Missouri State University has reached an out-of-court settlement with a student who sued over a class assignment in which she says she was told to write a letter to legislators endorsing adoption rights for gay people, the Associated Press reported. Missouri State officials said that not all of the facts in the case matched what the student had said, but that some concerns were legitimate.
Two students at Ball State University were arrested Wednesday in connected with an attempt to throw a pie at David Horowitz, Newslink Indiana reported. Horowitz was unharmed, but one of the pies hit a police officer.

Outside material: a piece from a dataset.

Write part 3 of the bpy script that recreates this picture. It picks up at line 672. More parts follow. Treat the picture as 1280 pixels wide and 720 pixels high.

The news service quoted Horowitz as saying during his talk, which proceeded after the pie incident: "There are problems on this campus, quite obviously."
Some student leaders were outraged after the board of the student government at Orange Coast College approved a motion questioning the legitimacy of the Pledge of Allegiance, The Orange County Register reported. One of the trustees who supported the motion said: "While it's great to be an American, and I'm proud to be an American, yadda-yadda-yadda, and I appreciate all the rituals, I'm done" saluting the flag.
Comments on
Quick Takes: Missouri State Settles Student Complaint, Attempted Pie Attack on David Horowitz, Students Fight Over 'Pledge' at Orange Coast
Hilarious
Posted
by TA
on November 10, 2006 at 10:10am EST
'While religious overtones were one element of the trustees' motivation, other concerns existed. "Nationalism is something that divides people," said Ball, wearing black boots, a beret and a hammer-and-sickle pin.'
Am I the only one who finds this paragraph from the article about Orange Coast hilarious. Ball seems to have taken a part in a very divisive stance on the issue. Oh that's right I forgot, it's only divisive if you disagree with it.
Mmmmm! Pie!
Posted
by Hattie
, correctional educator
on November 10, 2006 at 10:00pm EST
Horowitz's job was to make good conservatives out of college students. He has failed. Scaife et al may fire him. He'll have to start eating those pies people throw at him every time he appears in public.
Posted
by Jack Olson
on November 11, 2006 at 4:00pm EST
Where do college students learn that the way to refute anybody they disagree with is to throw food at him? At Ball State University, which put a professor of music in charge of teaching Peace and Conflict.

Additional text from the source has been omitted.